【黒部市】
黒部は隣の県ですが、黒部渓谷、黒四ダムという認識しかなく、昔、何回か行ったことのある宇奈月温泉が10年も前に合併したことすら知らなかったのです。現在、黒部市の町域は随分広く、南東は飛騨山脈の端、白馬岳の鹿島槍ヶ岳、北西部は石田、生地、三日市の市街地になります。
黒部市は、何といっても、ファスナーから建材まで、世界70カ国(地域122社)に拠点を持つ日本の大手非鉄金属メーカーのYKKの大生産拠点です。

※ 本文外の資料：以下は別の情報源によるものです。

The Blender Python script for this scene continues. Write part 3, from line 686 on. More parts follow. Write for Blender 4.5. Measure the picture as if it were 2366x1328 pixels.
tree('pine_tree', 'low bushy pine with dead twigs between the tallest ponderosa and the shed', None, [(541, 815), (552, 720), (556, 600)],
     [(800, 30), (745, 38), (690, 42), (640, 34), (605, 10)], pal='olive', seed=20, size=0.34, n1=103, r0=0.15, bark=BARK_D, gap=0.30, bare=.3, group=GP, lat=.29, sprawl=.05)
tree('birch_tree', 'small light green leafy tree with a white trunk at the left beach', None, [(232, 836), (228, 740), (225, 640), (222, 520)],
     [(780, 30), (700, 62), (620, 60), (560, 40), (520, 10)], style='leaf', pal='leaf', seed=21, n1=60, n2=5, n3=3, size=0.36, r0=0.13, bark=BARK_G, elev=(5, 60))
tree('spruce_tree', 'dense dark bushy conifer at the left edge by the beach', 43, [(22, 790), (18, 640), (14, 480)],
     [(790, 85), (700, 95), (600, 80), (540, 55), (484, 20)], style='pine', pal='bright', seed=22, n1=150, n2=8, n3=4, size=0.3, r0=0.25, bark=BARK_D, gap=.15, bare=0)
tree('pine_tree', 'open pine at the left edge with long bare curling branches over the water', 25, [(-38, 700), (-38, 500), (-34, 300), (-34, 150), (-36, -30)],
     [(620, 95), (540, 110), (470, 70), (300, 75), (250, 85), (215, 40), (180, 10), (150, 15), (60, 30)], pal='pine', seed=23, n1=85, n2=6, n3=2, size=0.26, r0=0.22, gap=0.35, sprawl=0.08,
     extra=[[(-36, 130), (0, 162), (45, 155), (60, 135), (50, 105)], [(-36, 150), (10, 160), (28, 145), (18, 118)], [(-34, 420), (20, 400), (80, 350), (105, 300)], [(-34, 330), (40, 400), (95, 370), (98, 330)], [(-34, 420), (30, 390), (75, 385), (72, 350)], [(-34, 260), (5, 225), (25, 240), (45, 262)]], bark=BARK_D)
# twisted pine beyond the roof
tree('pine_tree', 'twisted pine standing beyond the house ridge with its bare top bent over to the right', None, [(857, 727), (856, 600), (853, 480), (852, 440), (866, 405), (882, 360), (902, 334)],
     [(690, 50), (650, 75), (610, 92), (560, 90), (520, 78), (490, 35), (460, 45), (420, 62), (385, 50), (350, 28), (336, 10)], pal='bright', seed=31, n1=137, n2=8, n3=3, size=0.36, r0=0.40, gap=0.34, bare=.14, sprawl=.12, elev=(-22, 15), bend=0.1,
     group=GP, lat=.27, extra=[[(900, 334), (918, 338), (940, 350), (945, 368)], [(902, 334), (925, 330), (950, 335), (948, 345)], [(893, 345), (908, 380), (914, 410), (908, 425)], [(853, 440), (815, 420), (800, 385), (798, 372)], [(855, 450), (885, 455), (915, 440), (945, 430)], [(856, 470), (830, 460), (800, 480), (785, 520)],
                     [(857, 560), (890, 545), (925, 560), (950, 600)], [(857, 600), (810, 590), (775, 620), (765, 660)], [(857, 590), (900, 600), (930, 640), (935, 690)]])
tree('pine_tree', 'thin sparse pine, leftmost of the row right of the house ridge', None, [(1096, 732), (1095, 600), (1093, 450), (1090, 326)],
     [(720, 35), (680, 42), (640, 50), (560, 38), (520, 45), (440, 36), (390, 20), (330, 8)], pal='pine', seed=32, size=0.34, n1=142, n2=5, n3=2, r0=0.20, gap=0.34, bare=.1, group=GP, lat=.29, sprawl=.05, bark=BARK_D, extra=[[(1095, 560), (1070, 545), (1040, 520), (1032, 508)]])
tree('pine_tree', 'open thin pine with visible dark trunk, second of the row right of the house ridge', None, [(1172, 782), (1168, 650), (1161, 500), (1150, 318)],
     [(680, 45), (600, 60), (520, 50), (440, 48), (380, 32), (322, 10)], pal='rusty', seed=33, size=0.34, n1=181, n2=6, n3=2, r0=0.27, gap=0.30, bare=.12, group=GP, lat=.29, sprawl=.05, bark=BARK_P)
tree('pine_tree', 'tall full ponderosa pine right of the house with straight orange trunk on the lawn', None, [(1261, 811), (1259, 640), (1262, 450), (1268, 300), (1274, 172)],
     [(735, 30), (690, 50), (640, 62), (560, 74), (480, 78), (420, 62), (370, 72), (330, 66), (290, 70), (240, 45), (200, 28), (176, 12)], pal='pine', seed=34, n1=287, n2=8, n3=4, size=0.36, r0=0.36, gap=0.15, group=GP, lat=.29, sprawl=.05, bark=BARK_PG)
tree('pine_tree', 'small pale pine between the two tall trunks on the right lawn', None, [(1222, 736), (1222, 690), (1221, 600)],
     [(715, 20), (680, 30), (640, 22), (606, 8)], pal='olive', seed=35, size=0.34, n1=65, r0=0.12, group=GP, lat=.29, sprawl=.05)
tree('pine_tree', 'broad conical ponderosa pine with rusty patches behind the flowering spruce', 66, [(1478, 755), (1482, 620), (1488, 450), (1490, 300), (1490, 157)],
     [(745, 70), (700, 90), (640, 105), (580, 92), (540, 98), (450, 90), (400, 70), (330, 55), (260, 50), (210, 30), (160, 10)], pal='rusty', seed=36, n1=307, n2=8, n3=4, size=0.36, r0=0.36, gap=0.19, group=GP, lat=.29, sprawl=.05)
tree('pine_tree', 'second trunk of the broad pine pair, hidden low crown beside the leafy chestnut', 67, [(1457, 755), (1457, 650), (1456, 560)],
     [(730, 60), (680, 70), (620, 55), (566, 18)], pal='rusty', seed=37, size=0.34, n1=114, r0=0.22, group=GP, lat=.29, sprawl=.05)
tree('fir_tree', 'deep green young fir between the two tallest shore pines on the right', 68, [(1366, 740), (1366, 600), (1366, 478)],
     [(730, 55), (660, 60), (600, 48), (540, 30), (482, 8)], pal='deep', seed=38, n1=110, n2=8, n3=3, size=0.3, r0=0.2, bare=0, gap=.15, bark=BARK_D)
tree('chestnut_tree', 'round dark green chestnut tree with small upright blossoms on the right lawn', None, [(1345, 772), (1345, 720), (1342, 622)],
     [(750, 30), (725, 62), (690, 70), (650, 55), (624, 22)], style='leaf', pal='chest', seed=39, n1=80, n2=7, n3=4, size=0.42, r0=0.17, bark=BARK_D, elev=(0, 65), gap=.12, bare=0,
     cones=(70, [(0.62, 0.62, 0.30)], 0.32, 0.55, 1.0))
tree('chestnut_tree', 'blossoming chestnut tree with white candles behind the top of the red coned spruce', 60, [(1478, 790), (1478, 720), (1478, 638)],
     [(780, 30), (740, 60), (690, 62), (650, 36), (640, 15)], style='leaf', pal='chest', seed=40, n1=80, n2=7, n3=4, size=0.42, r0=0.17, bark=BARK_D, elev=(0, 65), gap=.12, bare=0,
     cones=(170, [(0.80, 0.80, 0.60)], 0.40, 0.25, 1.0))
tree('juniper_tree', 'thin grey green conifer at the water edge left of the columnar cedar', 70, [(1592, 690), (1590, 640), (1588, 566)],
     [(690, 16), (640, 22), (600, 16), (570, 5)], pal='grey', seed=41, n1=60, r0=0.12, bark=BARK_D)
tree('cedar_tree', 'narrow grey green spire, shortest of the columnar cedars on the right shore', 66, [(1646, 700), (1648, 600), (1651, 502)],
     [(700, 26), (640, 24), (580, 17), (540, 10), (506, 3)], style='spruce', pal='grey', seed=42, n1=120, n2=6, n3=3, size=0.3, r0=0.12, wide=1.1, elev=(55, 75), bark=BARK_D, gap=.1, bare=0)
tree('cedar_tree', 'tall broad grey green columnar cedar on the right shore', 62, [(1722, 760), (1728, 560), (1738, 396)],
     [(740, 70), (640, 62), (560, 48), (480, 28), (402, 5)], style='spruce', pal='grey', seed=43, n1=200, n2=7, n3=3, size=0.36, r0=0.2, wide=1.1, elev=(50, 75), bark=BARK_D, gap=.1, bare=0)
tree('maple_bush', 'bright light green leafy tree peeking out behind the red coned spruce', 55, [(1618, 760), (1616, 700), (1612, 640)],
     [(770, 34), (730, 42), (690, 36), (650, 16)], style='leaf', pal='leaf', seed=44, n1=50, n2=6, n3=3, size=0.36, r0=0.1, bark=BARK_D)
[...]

(最近のニュースによると、「北陸新幹線が開業すれば日帰り圏内だ」ということで、北陸新幹線の開業により人員の再配置を実施され、東京にはグループの社員が1200人程度いたそうですが、約2割が黒部事業所に移り、こちらでの意思決定の役割も一部担うことで、東京への機能集中による大規模災害発生時のリスクの軽減を図るのだそうです。)
(2015.10.26北国新聞記事)
もともとYKKにとっては、黒部は創業者の出身地で、戦後、工場を置いた土地です。今も開発、生産部門の本拠地でもあり機能の移転は比較的やりやすいそうですが、都会暮らしが長い人も多く地方暮らしは大変でしょうし、子供の教育のことや、都会育ちが多いご夫人方に敬遠され、単身赴任を選ばざるを得ない社員もいると聞きます。
(YKKでは、黒部駅近くに250戸が入居。保育所や商業施設も備えた省エネ型集合住宅「パッシブタウン黒部モデル」を建設し、全8街区にすべて違う設計を取り入れ、建築家の個性を競わせる予定だそうです。断熱性が売りのサッシも手がけるYKKグループにとっては、省エネ住宅に注目が集まるのは歓迎すべきこと。従業員の福利厚生と企業イメージアップの一挙両得を狙ったアイデアと言えそうです。)
(黒部市観光マガジンより)
今回、「観光ボランティアガイド北陸大会IN黒部」の会場になったのは、富山県で唯一、建築学会賞を受賞した建築物「黒部市国際文化センターコラーレ」のカーターホールでした。「コラーレ」というのは、富山弁の「こられ」(いらっしゃいませ)からだと思われますが、カーターホールの名称は、アメリカの39代大統領カーター氏によるもので、ホールのエントランスには、カーター氏の名前やメッセージが表示されていました。
(カーター氏の表示板)
経緯については、YKKの創始者とカーター氏が親しかったことが縁で、黒部市民とカーター氏とのタウンミーティングが行われ、その中で、コラーレについての説明と併せて、このホールにカーター氏の名前を刻むことが、市民から申出、氏が快諾されたということだそうです。
大ホールは886席の立派なもので、それを包み込むような「黒部市国際文化センターコラーレ」には様々な施設が付帯されていました。庭には大きな池が広がり北アルプスの山々に冠雪が見え、延床面積9,010㎡の建物は、大ホールのほか、マルチホール・展示・レストラン・図書・学習・工房・和室、さらには茶室・能舞台等で構成された-ある種の都市-と言える複合文化施設で、失礼ながら人口約4万人の都市の文化センターとしては恵まれた施設のように見受けました。
因みに「黒部市国際文化ホールコラーレ」の開館平成7年(1995)11月3日、総事業費約65.9億円、日本建築学会賞(作品)・アルカシア賞ゴールドメダル・照明普及賞・日本計画行政学会計画賞を受賞していて、設計者は新居千秋氏だそうです。